Las manos
Al llegar a la Basílica de San Miguel aquella mañana los ordenandos conocíamos de memoria cada uno de los signos litúrgicos incluidos en la ceremonia. Habíamos estudiado a fondo el significado de cada palabra y cada movimiento, y nos disponíamos a vivirlos con la mayor devoción. Han pasado 50 años y no los he olvidado, pero, al escribir estas líneas, recuerdo especialmente la imposición de las manos y la solemne plegaria de la ordenación.

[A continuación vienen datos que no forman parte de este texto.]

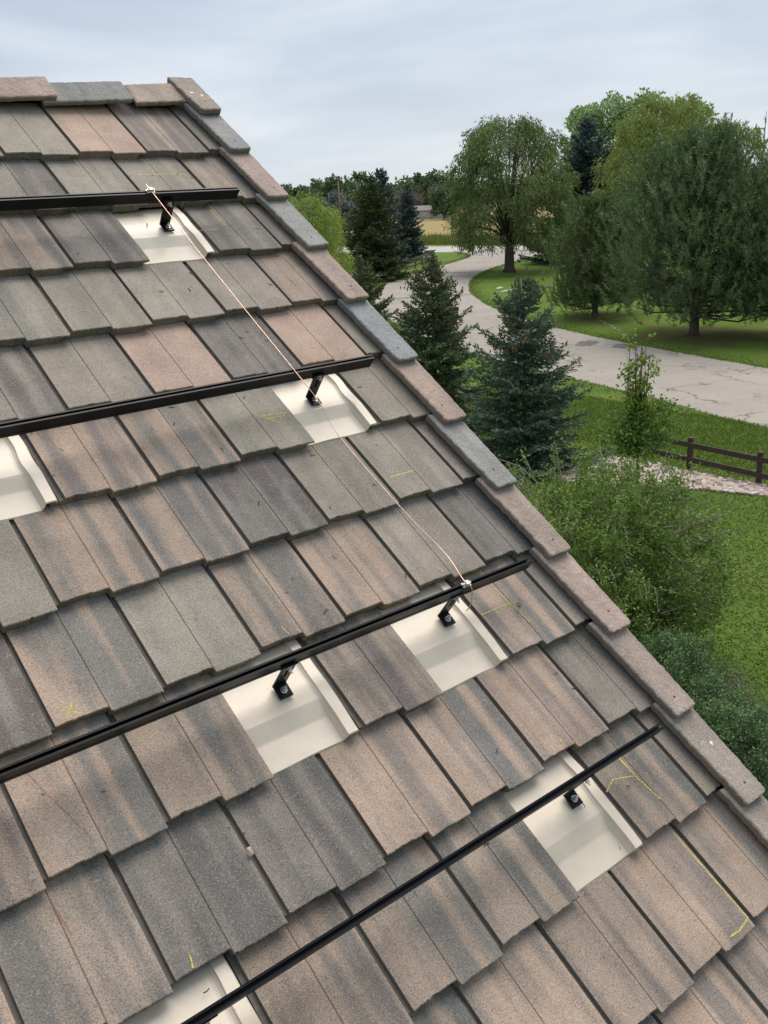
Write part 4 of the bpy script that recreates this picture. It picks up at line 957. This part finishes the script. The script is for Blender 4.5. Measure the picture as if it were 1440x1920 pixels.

Presidía la ceremonia don José María García Lahiguera, Arzobispo de Valencia, que aún no había tomado posesión de su diócesis. Fue un obispo santo y ya está en marcha su proceso de canonización. Yo sentí sus manos sobre mi cabeza y note que las apoyaba con fuerza. Era el momento central, la culminación del rito. El Espíritu Santo pasaba a través de aquellas manos consagradas. Desde ese instante comenzaba a ser sacerdote.
¿Por qué quiere Dios utilizar las manos de un hombre para trasmitir su Gracia? La respuesta es evidente: Él ha creado el universo entero con sólo su palabra, y no precisa de ningún instrumento material para seguir gobernando el mundo, pero quiere contar con nosotros como contó con un puñado de barro para dar la vista a un ciego de nacimiento y con el borde de su manto para sanar a la hemorroísa. Así actúa el Señor. Él ata sus manos a nuestras manos, su lengua a nuestra lengua, y habla con nuestra voz mostrenca. Y sigue curando enfermos, resucitando muertos y dándonos cada día el alimento de su Cuerpo y su Sangre.
Estoy seguro de que aquella mañana volví a recordar la pregunta tan tonta que hice a San Josemaría: "¿Cree usted que yo valgo para esto?"
Nadie sirve para ser sacerdote. Por eso no hay oficio más humilde: Dios lo pone todo.